**Work to complete:** Quote the listing below in its entirety.

**Supplied entries:**
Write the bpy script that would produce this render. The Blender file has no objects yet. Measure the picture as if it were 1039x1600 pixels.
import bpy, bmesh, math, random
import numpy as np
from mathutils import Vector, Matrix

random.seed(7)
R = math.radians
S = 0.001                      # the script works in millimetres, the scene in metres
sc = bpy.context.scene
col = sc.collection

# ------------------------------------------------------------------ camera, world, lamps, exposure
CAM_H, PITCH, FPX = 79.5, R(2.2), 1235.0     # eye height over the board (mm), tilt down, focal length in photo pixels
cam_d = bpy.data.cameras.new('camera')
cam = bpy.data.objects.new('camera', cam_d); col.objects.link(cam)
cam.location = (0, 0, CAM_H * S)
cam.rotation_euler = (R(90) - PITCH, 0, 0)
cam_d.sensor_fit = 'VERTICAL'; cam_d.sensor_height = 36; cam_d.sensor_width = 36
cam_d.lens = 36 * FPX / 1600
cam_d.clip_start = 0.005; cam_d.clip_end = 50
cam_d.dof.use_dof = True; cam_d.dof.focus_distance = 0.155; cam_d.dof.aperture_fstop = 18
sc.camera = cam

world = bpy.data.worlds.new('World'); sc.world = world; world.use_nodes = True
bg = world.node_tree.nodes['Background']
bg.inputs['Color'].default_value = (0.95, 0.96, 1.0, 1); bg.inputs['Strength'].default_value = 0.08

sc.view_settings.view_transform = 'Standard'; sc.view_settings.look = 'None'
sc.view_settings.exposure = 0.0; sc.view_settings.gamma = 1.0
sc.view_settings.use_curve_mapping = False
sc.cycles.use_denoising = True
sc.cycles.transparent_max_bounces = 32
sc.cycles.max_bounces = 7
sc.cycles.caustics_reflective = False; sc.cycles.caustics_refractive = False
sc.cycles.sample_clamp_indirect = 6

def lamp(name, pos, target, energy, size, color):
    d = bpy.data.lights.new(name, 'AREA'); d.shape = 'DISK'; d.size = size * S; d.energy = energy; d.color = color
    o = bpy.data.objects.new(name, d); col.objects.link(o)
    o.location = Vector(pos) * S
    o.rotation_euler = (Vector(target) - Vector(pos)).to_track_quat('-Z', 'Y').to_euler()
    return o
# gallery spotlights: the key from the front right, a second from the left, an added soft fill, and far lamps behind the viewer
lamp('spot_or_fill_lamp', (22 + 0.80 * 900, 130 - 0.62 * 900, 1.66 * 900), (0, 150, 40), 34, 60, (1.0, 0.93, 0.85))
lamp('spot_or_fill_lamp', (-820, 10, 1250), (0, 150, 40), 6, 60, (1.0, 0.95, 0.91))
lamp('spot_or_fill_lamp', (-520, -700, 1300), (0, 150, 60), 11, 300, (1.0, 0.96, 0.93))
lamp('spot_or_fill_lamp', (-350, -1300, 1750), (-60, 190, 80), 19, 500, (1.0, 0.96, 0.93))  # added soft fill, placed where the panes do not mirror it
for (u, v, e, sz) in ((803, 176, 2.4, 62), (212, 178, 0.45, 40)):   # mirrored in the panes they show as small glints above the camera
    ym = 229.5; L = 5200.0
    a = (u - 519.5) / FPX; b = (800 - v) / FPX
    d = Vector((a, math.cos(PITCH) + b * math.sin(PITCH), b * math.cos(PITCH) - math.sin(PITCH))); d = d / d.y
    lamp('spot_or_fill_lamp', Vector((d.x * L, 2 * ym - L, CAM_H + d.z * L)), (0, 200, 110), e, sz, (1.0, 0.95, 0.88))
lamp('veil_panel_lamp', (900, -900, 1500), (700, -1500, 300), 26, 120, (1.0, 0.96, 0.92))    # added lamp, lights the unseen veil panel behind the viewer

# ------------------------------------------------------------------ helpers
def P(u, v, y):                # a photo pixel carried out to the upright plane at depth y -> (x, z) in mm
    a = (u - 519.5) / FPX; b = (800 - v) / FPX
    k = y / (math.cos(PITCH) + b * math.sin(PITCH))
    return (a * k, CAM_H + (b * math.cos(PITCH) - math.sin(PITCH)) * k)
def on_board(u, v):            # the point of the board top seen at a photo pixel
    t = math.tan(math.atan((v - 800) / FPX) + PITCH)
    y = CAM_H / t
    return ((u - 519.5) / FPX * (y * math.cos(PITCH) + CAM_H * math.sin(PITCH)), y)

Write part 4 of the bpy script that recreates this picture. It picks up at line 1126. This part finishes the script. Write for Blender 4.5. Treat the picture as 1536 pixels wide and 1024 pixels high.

**In response:**
Write the bpy script that would produce this render. The Blender file has no objects yet. Measure the picture as if it were 1039x1600 pixels.
import bpy, bmesh, math, random
import numpy as np
from mathutils import Vector, Matrix

random.seed(7)
R = math.radians
S = 0.001                      # the script works in millimetres, the scene in metres
sc = bpy.context.scene
col = sc.collection

# ------------------------------------------------------------------ camera, world, lamps, exposure
CAM_H, PITCH, FPX = 79.5, R(2.2), 1235.0     # eye height over the board (mm), tilt down, focal length in photo pixels
cam_d = bpy.data.cameras.new('camera')
cam = bpy.data.objects.new('camera', cam_d); col.objects.link(cam)
cam.location = (0, 0, CAM_H * S)
cam.rotation_euler = (R(90) - PITCH, 0, 0)
cam_d.sensor_fit = 'VERTICAL'; cam_d.sensor_height = 36; cam_d.sensor_width = 36
cam_d.lens = 36 * FPX / 1600
cam_d.clip_start = 0.005; cam_d.clip_end = 50
cam_d.dof.use_dof = True; cam_d.dof.focus_distance = 0.155; cam_d.dof.aperture_fstop = 18
sc.camera = cam

world = bpy.data.worlds.new('World'); sc.world = world; world.use_nodes = True
bg = world.node_tree.nodes['Background']
bg.inputs['Color'].default_value = (0.95, 0.96, 1.0, 1); bg.inputs['Strength'].default_value = 0.08

sc.view_settings.view_transform = 'Standard'; sc.view_settings.look = 'None'
sc.view_settings.exposure = 0.0; sc.view_settings.gamma = 1.0
sc.view_settings.use_curve_mapping = False
sc.cycles.use_denoising = True
sc.cycles.transparent_max_bounces = 32
sc.cycles.max_bounces = 7
sc.cycles.caustics_reflective = False; sc.cycles.caustics_refractive = False
sc.cycles.sample_clamp_indirect = 6

def lamp(name, pos, target, energy, size, color):
    d = bpy.data.lights.new(name, 'AREA'); d.shape = 'DISK'; d.size = size * S; d.energy = energy; d.color = color
    o = bpy.data.objects.new(name, d); col.objects.link(o)
    o.location = Vector(pos) * S
    o.rotation_euler = (Vector(target) - Vector(pos)).to_track_quat('-Z', 'Y').to_euler()
    return o
# gallery spotlights: the key from the front right, a second from the left, an added soft fill, and far lamps behind the viewer
lamp('spot_or_fill_lamp', (22 + 0.80 * 900, 130 - 0.62 * 900, 1.66 * 900), (0, 150, 40), 34, 60, (1.0, 0.93, 0.85))
lamp('spot_or_fill_lamp', (-820, 10, 1250), (0, 150, 40), 6, 60, (1.0, 0.95, 0.91))
lamp('spot_or_fill_lamp', (-520, -700, 1300), (0, 150, 60), 11, 300, (1.0, 0.96, 0.93))
lamp('spot_or_fill_lamp', (-350, -1300, 1750), (-60, 190, 80), 19, 500, (1.0, 0.96, 0.93))  # added soft fill, placed where the panes do not mirror it
for (u, v, e, sz) in ((803, 176, 2.4, 62), (212, 178, 0.45, 40)):   # mirrored in the panes they show as small glints above the camera
    ym = 229.5; L = 5200.0
    a = (u - 519.5) / FPX; b = (800 - v) / FPX
    d = Vector((a, math.cos(PITCH) + b * math.sin(PITCH), b * math.cos(PITCH) - math.sin(PITCH))); d = d / d.y
    lamp('spot_or_fill_lamp', Vector((d.x * L, 2 * ym - L, CAM_H + d.z * L)), (0, 200, 110), e, sz, (1.0, 0.95, 0.88))
lamp('veil_panel_lamp', (900, -900, 1500), (700, -1500, 300), 26, 120, (1.0, 0.96, 0.92))    # added lamp, lights the unseen veil panel behind the viewer

# ------------------------------------------------------------------ helpers
def P(u, v, y):                # a photo pixel carried out to the upright plane at depth y -> (x, z) in mm
    a = (u - 519.5) / FPX; b = (800 - v) / FPX
    k = y / (math.cos(PITCH) + b * math.sin(PITCH))
    return (a * k, CAM_H + (b * math.cos(PITCH) - math.sin(PITCH)) * k)
def on_board(u, v):            # the point of the board top seen at a photo pixel
    t = math.tan(math.atan((v - 800) / FPX) + PITCH)
    y = CAM_H / t
    return ((u - 519.5) / FPX * (y * math.cos(PITCH) + CAM_H * math.sin(PITCH)), y)

Write part 4 of the bpy script that recreates this picture. It picks up at line 1126. This part finishes the script. Write for Blender 4.5. Treat the picture as 1536 pixels wide and 1024 pixels high.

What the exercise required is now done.